Another ongoing legal issue is the company’s enthusiastic protection of its name. Fearing that the term will become commonly applied to any space transport unit, Stor*All puts hundreds of thousands of credits each year into a parallel advertising campaign aimed at reminding consumers that what they sell are Stor*All brand containers and not “Stor*Alls.” (This has the added benefit of enforcing the idea that a Stor*All unit is of superior make to anything else on the market.)
More often than not, however, Stor*All’s legal department makes the news for their tendency to target unrelated businesses with similar names. In recent years, they have shuttered everything from Sammy’s Sure Haul Diner on MacArthur to Terra’s fashionable ALL STORE clothing importer. (As unsurprised onlookers are quick to point out, ALL STORE just happened to ship goods using exclusively branded Conway containers.)
One of the most common questions asked by those not involved in the intricacies of interstellar trading is: where do Stor*All containers come from? Stor*All containers are the odd product that can appear throughout every hangar, dockyard and factory floor in known space without actually having a clear owner. The perhaps surprising answer is that every Stor*All container is actually a rental unit. Containers are rented for a small fee when goods are approved for off-world shipping; this fee is nearly always taken into account as part of the price of the goods themselves. The economics of this process are practically invisible to the naked eye: the trading system has evolved to the point where container rental is fully institutionalized.
The standard Stor*All container is rated for 500 jumps and the company takes quality control extremely serious in this regard. Vast quantities of expired containers are sold at low prices to less reputable shippers for permanent use. Sometimes called “ghosts,” these can typically be identified by blotches of newer paint covering the Stor*All logo. Stor*All has no liability for containers shipped in a “ghost,” and most insurance companies refuse to compensate users who suffer a loss while making use of the retired containers.
While Stor*All’s corporate presence (and associated advertising) thrives on a sense of the ridiculous, their product does not. The standard Stor*All Big Box cargo container is more than an empty crate for transporting goods: it’s a high-tech container solution with thousands of man-years of engineering behind it, a rock-solid piece of equipment that genuinely is built with the goal of storing everything possible.
Stor*All produces thousands of different container SKUs, everything from half-meter rad-shielded valuables containers to twelve-meter climate-controlled shipping crates used on larger MISC Hull ships. While there is a unit for every possible shipping need, the containers most commonly used by private enterprise spacers today are Stor*All Mini Cargo Pods and Stor*All Big Box Cargo models.

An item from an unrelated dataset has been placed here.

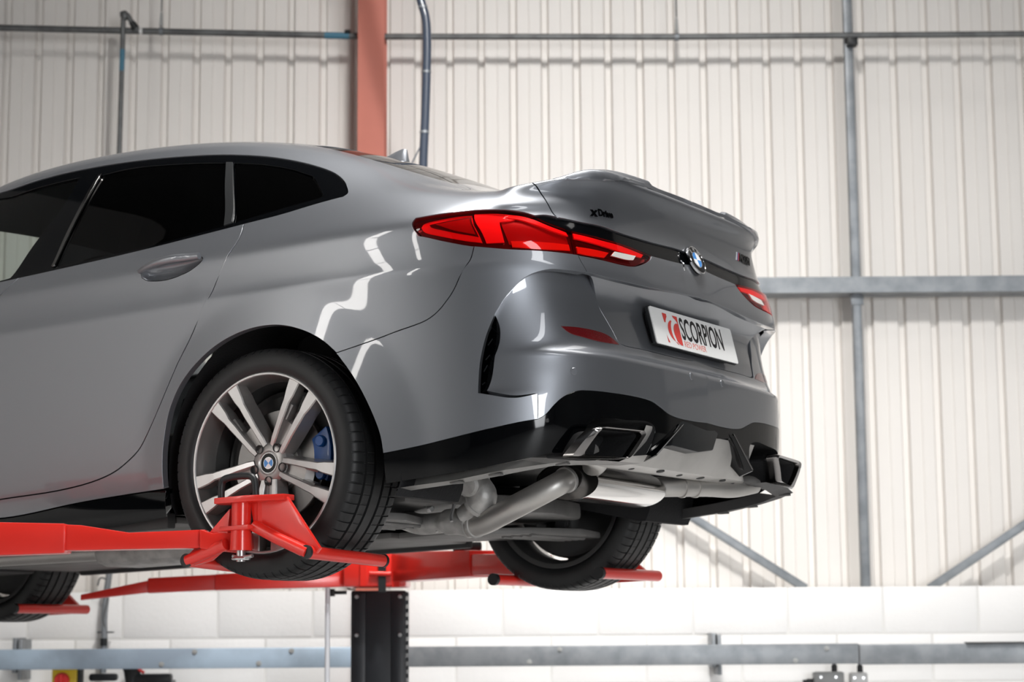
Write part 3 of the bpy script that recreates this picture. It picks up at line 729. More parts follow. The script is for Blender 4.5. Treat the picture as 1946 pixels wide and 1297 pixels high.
# sheeting rail, strut, braces
def bolt_on(p, parent, m=None, r=.011, d=(0, -1, 0)):
    mb = MB(); mb.lathe([(.0001, .009), (r * .62, .009), (r * .7, .006), (r * .7, .003), (r, .003), (r, -.002)], 12, Tm(p, aim(d))); return mb.build('bolt', m or BOLT, parent)
b = MB(); yb = 9.55
b.plate([(XL, yb, 3.050), (XL, yb, 3.128), (XL, yb + .15, 3.128), (XL, yb + .15, 3.120), (XL, yb + .008, 3.120), (XL, yb + .008, 3.058), (XL, yb + .15, 3.058), (XL, yb + .15, 3.050)], (XR - XL, 0, 0))
b.build('sheeting_rail', GALV, smooth=0, label='long galvanised rail running across the liner behind the boot lid', cat='rail')
b = MB(); b.box((1.688, 9.62, 4.5), (.042, .05, 5.75), bev=.003); st = b.build('wall_strut', GALV, label='upright galvanised strut on the liner to the right of the car', cat='strut')
b = MB(); b.box((1.688, 9.60, 3.02), (.062, .02, .05), bev=.003); b.build('cleat', GALV, st)
def brace(p, q, label):
    b = MB(); d = (Vector(q) - Vector(p)); L = d.length; R = d.to_track_quat('X', 'Z').to_matrix(); b.box((Vector(p) + Vector(q)) / 2, (L, .036, .040), rot=R, bev=.003)
    return b.build('diagonal_brace', GALV, label=label, cat='brace', group='diagonal braces on the liner')
brace((.05, 9.62, 2.49), (1.40, 9.62, 1.622), 'galvanised diagonal brace sloping down out from behind the far rear tyre')
brace((1.995, 9.62, 1.618), (3.10, 9.62, 2.33), 'galvanised diagonal brace rising away to the right of the upright strut')
# red oxide column
b = MB()
b.plate([(-.742, 9.40, 0), (-.612, 9.40, 0), (-.612, 9.412, 0), (-.671, 9.412, 0), (-.671, 9.588, 0), (-.612, 9.588, 0), (-.612, 9.60, 0), (-.742, 9.60, 0), (-.742, 9.588, 0), (-.683, 9.588, 0), (-.683, 9.412, 0), (-.742, 9.412, 0)], (0, 0, ZC))
b.build('trim_1', COLUMN, smooth=0, kind='structure', label='red oxide steel column of the building frame')
# pipes along the wall
def pipe(name, pts, r, m, label, cat='pipe', group=None, n=14):
    b = MB(); b.tube([Vector(p) for p in pts], r, n); return b.build(name, m, label=label, cat=cat, group=group)
p1 = pipe('conduit_pipe', [(XL, 9.55, 4.52), (-2.5201, 9.5500, 4.4129), (-0.7550, 9.5500, 4.3579)], .0165, PIPE_GREY, 'dark steel pipe high on the wall to the left of the red column')
b = MB(); b.tube([(-0.9183, 9.5500, 4.3624), (-0.7958, 9.5500, 4.3587)], .0172, 14); b.build('tape_wrap', mat('blue_tape', (.055, .17, .25), rough=.5), p1, label='blue tape round the pipe end')
b = MB(); b.tube([(-1.8365, 9.5500, 4.3915), (-1.8212, 9.5500, 4.3910)], .0185, 14); b.build('pipe_collar', BOX_PALE, p1)
b = MB(); b.tube([(-0.8162, 9.5347, 4.3762), (-0.7907, 9.5296, 4.3762)], .010, 10); b.build('pipe_clip', SATIN_BLACK, p1)
p2 = pipe('conduit_pipe', [(-0.6244, 9.5500, 4.3538), (0.8162, 9.5500, 4.3415), (2.5507, 9.5500, 4.3436), (XR, 9.55, 4.36)], .0155, PIPE_GREY, 'dark steel pipe high on the wall from the red column to the right edge')
b = MB(); b.box((1.70, 9.57, 4.318), (.05, .06, .05), bev=.006); b.build('pipe_clip', SATIN_BLACK, p2)
def hanger(x, z, label):
    t = empty('pipe_hanger', (x, 9.55, z), label=label, cat='hanger', group='pipe hangers')
    b = MB(); b.tube([(0, -.005, .10), (0, 0, ZC - z)], .0035, 8); b.build('rod', PIPE_GREY, t)
    b = MB(); b.tube([(0, -.005, .025), (0, -.005, .095)], .009, 10, r_list=[.010, .006]); b.build('clevis', BOX_GREY, t)
    b = MB(); b.lathe([(.0175, -.010), (.0205, -.010), (.0205, .010), (.0175, .010)], 18, Tm(Vector((0, 0, 0)), Matrix.Rotation(math.pi / 2, 3, 'Y')), close=True); b.build('pipe_ring', GALV, t)
hanger(-1.729, 4.3895, 'thin rod hanging the wall pipe to the left of the red column')
hanger(.828, 4.3415, 'thin rod hanging the wall pipe above the boot lid')
hp = pipe('standpipe', catmull([(-1.846, 9.540, 4.392), (-1.856, 9.535, 4.404), (-1.872, 9.530, 4.428), (-1.893, 9.526, 4.464), (-1.908, 9.525, 4.473), (-1.914, 9.525, 4.455), (-1.9145, 9.525, 4.40), (-1.918, 9.525, 4.0), (-1.925, 9.525, 3.0), (-1.93, 9.525, 1.75)], 4), .0125, PIPE_GREY, 'upright pipe hooked over the high wall pipe left of the car roof')
b = MB(); b.lathe([(.0001, .024), (.017, .020), (.021, .006), (.021, -.012), (.014, -.022)], 16, Tm(Vector((-1.910, 9.525, 4.464)), aim((-.3, 0, 1)))); b.build('pipe_elbow', PIPE_GREY, hp)
b = MB(); b.tube([(-1.874, 9.528, 4.432), (-1.853, 9.536, 4.400)], .019, 12, r_list=[.015, .020]); b.build('pipe_union', SATIN_BLACK, hp)
b = MB(); b.tube([(-1.9157, 9.525, 4.29), (-1.9165, 9.525, 4.18)], .0132, 12); b.build('tape_wrap', bpy.data.materials['blue_tape'], hp)
# dark blue hose hanging from the roof behind the car
hs = pipe('hanging_hose', catmull([(-1.15, 8.55, 7.35), (-.85, 8.55, 6.2), (-.58, 8.58, 5.0), (-.455, 8.6, 4.43), (-.400, 8.6, 4.24), (-.376, 8.6, 4.15), (-.370, 8.6, 4.05), (-.372, 8.6, 3.9), (-.378, 8.6, 3.7), (-.388, 8.6, 3.45), (-.395, 8.6, 2.9), (-.40, 8.6, 2.2)], 5), .0195, PIPE_BLUE, 'dark blue hose curving down behind the car roof', cat='hose')
for z, x in ((3.90, -.3725), (3.625, -.3815), (4.20, -.388)):
    b = MB(); b.lathe([(.0195, -.006), (.0212, -.005), (.0212, .005), (.0195, .006)], 18, Tm(Vector((x, 8.6, z)))); b.build('joint_band', GALV, hs)
b = MB(); b.tube(catmull([(-.40, 8.575, 3.55), (-.425, 8.57, 3.50), (-.45, 8.57, 3.44), (-.47, 8.57, 3.3)], 4), .003, 6); b.build('tag_wire', PIPE_BLUE, hs)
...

Big Box (called Tough-Guy before 2935) is the standard expandable cargo series from Stor*All. Big Box units are tough, with a Titan-grade metal exterior, a ribbed body skeleton and a cushioned super-reinforced ablative rubber interior. The original Big Box Model A is perhaps the most familiar ‘cargo container’ within Human space, used for everything from the standard attach point on the Aurora CL to makeshift enclosures on hostile planets (upon retirement). Variant Big Box units have been designed for individual spacecraft; for example, with the rise in popularity of civilian Hornet models, Stor*All has designed the Big Box Model H using the same protective technology but with a form factor that allows it to slot into a Hornet’s turret system.
One step down from the Big Box, the Mini Cargo Pod is a five-rating shipping container useable by small craft, including and most notably by the standard model Roberts Aurora. Capable of shipping a modest quantity of bulk goods on long distance runs, MCPs are extremely common.As they are frequently mounted externally, MCPs have a layer of radioactive shielding not present on internal models and can be equipped with additional hardware such as scan dampeners. MCPs are frequently transferred in flight, and they can safely be left in orbital pickup yards for long durations.